So...

I haven't done a So post in a while.

I've just been wondering why am I unable to look into myself pass the superficial borders of my mind and heart. I've stated in the previous post that I'm having some self-concept issues, but for some reason I'm unable to look deep within myself and question it. My defenses are up against myself and I run from trying to dig deeper. Maybe I'm afraid of what I might find, that I might not like what I find. I love myself there is no doubt about it, but there is something deeper going on. I know it is, but like this post I'm going in circles. It is so easy for us as human beings to look at other people problems, give advice, think what they need to do, and sometimes even pass judgment, but it isn't always easy for us to look inwardly and question our own self.

A lot of us have so much sadness within ourselves, but we won't deal with it.

Many of us have so much anger on the inside, but we won't deal with it.

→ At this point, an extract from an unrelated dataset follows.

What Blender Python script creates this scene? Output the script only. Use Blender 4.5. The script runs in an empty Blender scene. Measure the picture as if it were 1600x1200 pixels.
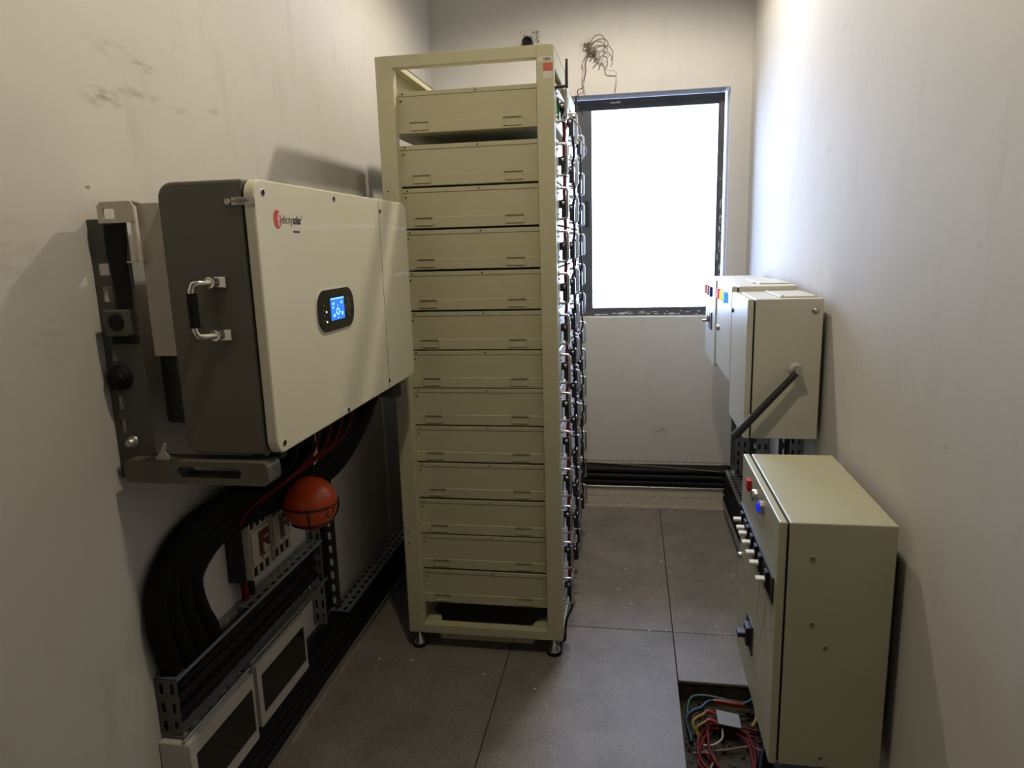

Many of us have so much hurt that is built up in our hearts and minds, but we won't deal with it.

Many of us have so much Darkness that has enveloped our very core, but we won't deal with it.

Some of us are so comfortable in self-loathing that dealing with it would strip us of who we are or at least think we are; for that I say deal with it.

I don't know what it is with me (that's a lie), but I know that I have to deal with it. The first step is admiting that there is something wrong. I've done just that with this post.

Thanks for reading... so

1 comments:

Nicole said...

So. I agree (as usual...lol). Acknowledgment is the first step and without it everything else is irrelevant.